GRINDSTAFF: I interviewed Slade first, but just a couple of short interviews. He’d mention his brother, Matt, so I’d interview Matt next to follow that thread. Then back to Slade to follow up on something Matt mentioned. Then Slade mentioned his wife, Annie, so I had to interview her. The list of characters to interview kept expanding, and each character would reveal something new, so I’d have to go back and interview other characters again to flesh that out.
Pretty soon, I had 25,000 words of character interviews that needed to be turned into a novel. I had no intention of crafting a novel in the format of a series of interviews. This was all just background work. Over the course of writing these interviews, the story gradually unfolded.
I started wondering if a series of interviews could actually work as the novel itself, with each interview peeling back one more layer of the story. Or was I deluding myself? I’d never tried anything like this, didn’t intend to do this, but it felt like it could work. I wrote more interviews, rearranged them, edited, figured out where holes needed filling in or finding interviews that didn’t really need to be included. As I wrote this first draft, I often had no idea where the story was going. I didn’t know what was going to happen next until a character mentioned it.
By the time I had more than 50,000 words of interviews, refined and revised a bit so maybe it could work as a story, I sent it to a handful of friends – some writers, some avid readers, my brutally honest beta team – to see if this could hold up or if it was just a hot mess. Maybe I needed to sit down and rewrite it all into the normal novel structure.
They loved it.
With their excellent input, I revised it several more times. But there was no intent from the start to write it in this format – a “nonstandard storytelling technique,” as my publisher calls it.
I’ve been a fiction editor for fifteen years or more, and I’ve heard all the rules about writing fiction, and taught a lot of those techniques to clients and students. I think Slade breaks them all. There’s virtually no setting, very little description. It’s almost 100 percent dialogue and no narration. And the standard writing advice of “show, don’t tell”? This entire novel is a bunch of characters sitting around talking about events that had taken place in the past. With very few exceptions, it’s all tell, no show. Yet somehow it seems to work.
FQ: What is next for Robb Grindstaff? Will there be another novel and a new set of characters in this format?
GRINDSTAFF: Oh, I sure hope there’s not another novel in this format. This one happened organically, not planned. I don’t think I could pull this off intentionally.
My previous two novels are in standard storytelling styles that readers are accustomed to. My next novel, Turning Trixie, is standard. It’s undergoing the editing process now, scheduled to publish this December. I’m currently writing my next novel, possibly 2024 before it’s published if I’m fortunate, and again, it’s a standard novel format.
I experiment more with techniques and breaking all the rules in my short stories. That way, if it doesn’t work, I didn’t spend months or years on it. Within a day or two, I can see it’s not working and start over or discard the idea. If it does work, maybe I’ve learned something I can use in a novel.

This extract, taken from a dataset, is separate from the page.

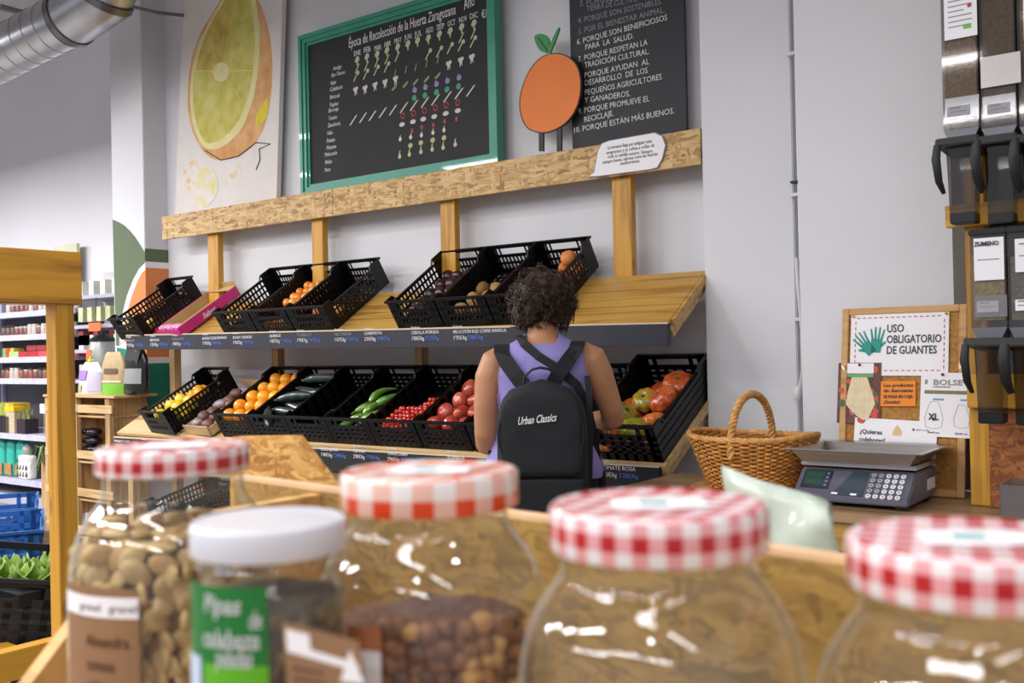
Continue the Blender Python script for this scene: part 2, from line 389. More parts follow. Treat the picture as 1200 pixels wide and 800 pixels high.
for xx in (XL+.02, -4.5, -3.4, -2.6, XR-.02):   # legs under the tiers
    obj('leg', boxes((xx-.025, xx+.025, 3.40, 3.45, 0, .80)), PLYZ, st); xx < XR-.1 and obj('leg', boxes((xx-.025, xx+.025, 3.70, 3.75, 0, 1.55)), PLYZ, st)
    bm = bmesh.new(); bar(bm, (xx, 3.36, .80), (xx, 3.74, 1.03), .03, .05); obj('bracket', bm, PLY, st)
    bm = bmesh.new(); bar(bm, (xx, 3.44, 1.35), (xx, 3.74, 1.55), .03, .05); obj('bracket', bm, PLY, st)
# diagonal side boards of the lower tier, right end
bm = bmesh.new(); bar(bm, (XR+.008, 3.325, .83), (XR+.008, 3.745, 1.07), .014, .03); obj('side_board', bm, PLY, st)
bm = bmesh.new(); bar(bm, (XR+.008, 3.43, 1.385), (XR+.008, 3.74, 1.59), .014, .03); obj('side_board', bm, PLANK, st)
obj('cross_beam', boxes((XL, XR, 3.42, 3.46, .62, .70)), PLY, st)
# posts and OSB ledge above
for pa, pb in ((243, 255), (365, 378), (516, 533), (718, 740)):
    z0 = 1.58; xa, xb = at(pa, 270, Y=3.735).x, at(pb, 270, Y=3.735).x
    obj('post', boxes((xa, xb, 3.735, 3.775, z0, 2.04)), PINEZ, st, bevel=.002)
lg = thing('board_ledge', 'long OSB ledge board fixed above the stand posts', 'ledge', (-3.7, YP, 2.03))
for xa, xb in ((-5.57, -4.0), (-3.998, -1.825)):
    obj('panel', boxes((xa, xb, YP, YP+.02, 2.032, 2.178)), OSB, lg, bevel=.001)
obj('top_shelf', boxes((-5.57, -1.825, YP+.02, YN-.002, 2.15, 2.178)), OSB, lg)

# prices on the rails
def price(px, py, y, name, l1, p1, p2, wname, dim=False):
    P = at(px, py, Y=y); x, z = P.x, P.z; k = 1.0
    wtext(l1, x, z+.012, y-.0012, .015, CHALK, st, width=.055)
    wtext(name, x, z-.014, y-.0012, .021, CHALKD if dim else CHALK, st, width=wname)
    wtext(p1, x, z-.042, y-.0012, .025, CHALK, st, width=.075)
    wtext(p2, x+.085, z-.042, y-.0012, .025, CHALKB, st, width=.085)
for px, py, nm, l1, a, b, wn in ((148, 398, 'PERAS', 'Aragón', "1'75€/kg", "1'75", .08), (176, 397, 'BREVAS', 'Huesca', "1'25€/kg", "1'25", .09), (202, 396, 'PARAGUAYO', 'Caspe', "1'80€/kg", "1'35", .11), (237, 395, 'ALBARICOQUE ROMANO', 'Valencia', "1'76€/kg", "3'80", .22), (273, 394, 'KIWI VERDE', 'Navarra', "1'95€/kg", "3'75", .16), (316, 392, 'ALBERGE', 'Aragón', "1'85€/kg", "1'20", .09),
                             (348, 391, 'TORILLO', 'Caspe', "1'90€/kg", "1'67", .11), (392, 390, 'NECTARINA', 'Aragón', "1'67€/kg", "3'35", .12), (427, 389, 'CHIRIMOYA', 'Granada', "2'35€/kg", "2'98", .12), (482, 388, 'CEBOLLA MORADA', 'Productor', "1'80€/kg", "3'12", .17), (531, 387, 'MELOCOTÓN ROJO (CARNE AMARILLA)', 'Calanda', "1'75€/kg", "3'88", .30)):
    price(px, py, YU, nm, l1, a, b+"€/kg", wn, dim=nm in ('TORILLO', 'NECTARINA', 'PARAGUAYO', 'PERAS'))
for px, py, nm, l1, a, b, wn in ((134, 515, 'PIMIENTO SUR', 'Almería', "2'25", "1'75", .16), (166, 518, 'MANZANA ECO', 'Huesca', "1'95", "3'75", .13), (198, 519, 'PIÑAS Y LIMONES', 'Murcia', "1'95", "3'25", .16), (376, 524, 'BERENJENA', 'Almería', "1'40€/kg", "1'29", .12), (414, 526, 'PEPINO', 'Huerta Navarra', "2'80€/kg", "1'75", .08), (454, 529, 'TOMATE CHERRY', 'Almería', "2'96€/kg", "3'20", .13), (524, 533, 'TOMATE', 'Navarra', "2'96€/kg", "3'20", .1), (703, 545, 'TOMATE ROSA', 'Huesca', "3'65€/kg", "3'20", .16)):
    price(px, py, YL, nm, l1, a, b+"€/kg", wn)

# ================================================================ CRATES
CW, CL, CH = .285, .47, .152
def end_wall(bm, y, t, dense=False):
    if dense:
        hs = ((0, .030), (.040, .054), (.064, .078), (.088, .108), (.134, .152)); n = 6; w_ = .016
    else:
        hs = ((.0, .030), (.052, .064), (.088, .104), (.136, .152)); n = 11; w_ = .0085
    for z0, z1 in hs: box_(bm, 0, CW, y, y+t, z0, z1)
    for a, b in ((0, .038), (CW-.038, CW)): box_(bm, a, b, y, y+t, 0, .152)
    for i in range(n+1):
        x = .02+(CW-.04-w_)*i/n
        box_(bm, x, x+w_, y, y+t, 0, .100 if .3 < (x+w_/2)/CW < .7 else .15)
def long_wall(bm, x, t, dense=False):
    if dense:
        hs = ((0, .034), (.042, .062), (.070, .092), (.098, .136)); n = 7; w_ = .034; zt = .13
    else:
        hs = ((.0, .026), (.050, .060), (.084, .094), (.114, .127)); n = 18; w_ = .010; zt = .124
    for z0, z1 in hs: box_(bm, x, x+t, 0, CL, z0, z1)
    for i in range(n+1):
        y = (CL-w_)*i/n; box_(bm, x, x+t, y, y+w_, 0, zt)
    for a, b in ((0, .05), (CL-.08, CL)): box_(bm, x, x+t, a, b, 0, .148)
    if dense:
        for z in (.036, .066, .095): box_(bm, x-.003, x+t+.003, 0, CL, z, z+.004)
def base_(bm, solid=False):
    if solid: box_(bm, .002, CW-.002, .002, CL-.002, 0, .004); return  # solid floor closes the lattice to imitate upper-shelf shade inside the crates
    for i in range(9): x = (CW-.012)*i/8; box_(bm, x, x+.012, 0, CL, 0, .006)
    for i in range(13): y = (CL-.012)*i/12; box_(bm, 0, CW, y, y+.012, .001, .005)
def rim_(bm):
    w = .008
    for x in (-w, CW):
        box_(bm, x, x+w, 0, .05, .143, .152); box_(bm, x, x+w, CL-.08, CL, .143, .152); box_(bm, x, x+w, .07, CL-.10, .118, .127)
        for a, b, s in ((.05, .07, -1), (CL-.10, CL-.08, 1)):
            z0, z1 = (.143, .118) if s < 0 else (.118, .143)
            hexa(bm, [(x, a, z0), (x+w, a, z0), (x, b, z1), (x+w, b, z1), (x, a, z0+.009), (x+w, a, z0+.009), (x, b, z1+.009), (x+w, b, z1+.009)])
    box_(bm, -w, CW+w, -w, 0, .143, .152); box_(bm, -w, CW+w, CL, CL+w, .143, .152)
def crate_parts(dense):
    d = {k: mesh(b, k) for k, b in (('base', BM(base_, dense)), ('front_wall', BM(end_wall, 0, .004, dense)), ('back_wall', BM(end_wall, CL-.004, .004, dense)), ('left_wall', BM(long_wall, 0, .004, dense)), ('right_wall', BM(long_wall, CW-.004, .004, dense)), ('rim', BM(rim_)))}
    for me in d.values(): me.materials.append(BLK)
    return d
CMES = {False: crate_parts(False), True: crate_parts(True)}
def crate(M, label, group='black crates', m=None, name='produce_crate', dense=False):
    t = thing(name, label, 'crate', M=M, group=group)
    for k, me in CMES[dense].items():
        o = bpy.data.objects.new('side_wall' if k in ('left_wall', 'right_wall') else k, me); COL.objects.link(o); o.parent = t
        if m: o.material_slots[0].link = 'OBJECT'; o.material_slots[0].material = m
    return t
def slopeM(x, y, z, ang, yaw=0): return Matrix.Translation((x, y, z)) @ Matrix.Rotation(yaw, 4, 'Z') @ Matrix.Rotation(ang, 4, 'X')
AU, AL = R(33.2), R(30)
def UM(x, yaw=0, dy=0): return slopeM(x, 3.424+dy, 1.403, AU, yaw)
def LM(x, yaw=0, dy=0): return slopeM(x, 3.342+dy, .857, AL, yaw)
cu = {}
cu['u0'] = crate(UM(-5.60, R(-3)), 'empty black crate at the far left end of the top shelf', 'crates on the upper shelf')
cu['u1'] = crate(UM(-4.575), 'black crate left of the apricot crate, beside pink box', 'crates on the upper shelf')
cu['u2'] = crate(UM(-4.28), 'black crate holding orange apricots on the top shelf', 'crates on the upper shelf')
cu['u3'] = crate(UM(-3.985), 'nearly empty black crate right of the apricot crate', 'crates on the upper shelf')
cu['u4'] = crate(UM(-3.265), 'black crate of dark red onions on the top shelf', 'crates on the upper shelf')
cu['u5'] = crate(UM(-2.972), 'black crate behind the curly hair, right of the red onions', 'crates on the upper shelf')
cu['u6'] = crate(UM(-2.68), 'black crate with peaches at the right end of the row', 'crates on the upper shelf')
cu['l0'] = crate(LM(-5.17, R(-7)), 'black crate of yellow lemons on the lower shelf', 'crates on the lower shelf')
for k, x, lb in (('l1', -4.495, 'black crate full of oranges on the lower shelf'), ('l2', -4.205, 'black crate of dark green courgettes'), ('l3', -3.915, 'black crate holding one dark aubergine'), ('l4', -3.625, 'black crate of green peppers'), ('l5', -3.335, 'black crate with small cherry tomatoes'),
                 ('l6', -3.04, 'black crate of large red tomatoes left of the shopper'), ('l7', -2.745, 'black crate hidden behind the shopper on the lower shelf'), ('l8', -2.44, 'black crate in front of the shopper, right of the red tomatoes'), ('l9', -2.142, 'black crate of ribbed green and orange tomatoes at the right end')):
    cu[k] = crate(LM(x) @ Matrix.Scale(1.10 if k == 'l9' else 1, 4), lb, 'crates on the lower shelf', dense=True)
for i, x in enumerate((-5.2, -4.6, -3.9, -3.3, -2.5)):
    crate(slopeM(x, 3.35, .32, R(14)), ['stored black crate under the lower shelf, leftmost', 'stored black crate under the lower shelf, second from left', 'stored black crate under the lower shelf, middle', 'stored black crate under the lower shelf, fourth from left', 'stored black crate under the lower shelf, behind the shopper'][i], 'crates under the lower shelf')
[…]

Even in my more standard novels, I like to try different approaches. In my first novel, Hannah’s Voice, for example, the story is told in first person by a young girl who doesn’t speak. I started writing it and immediately thought, “Why did you do this to yourself? You can’t write an entire novel where the first-person protagonist/narrator never talks.”
But I’ve learned over the years that if you work hard enough, long enough, sometimes you get lucky.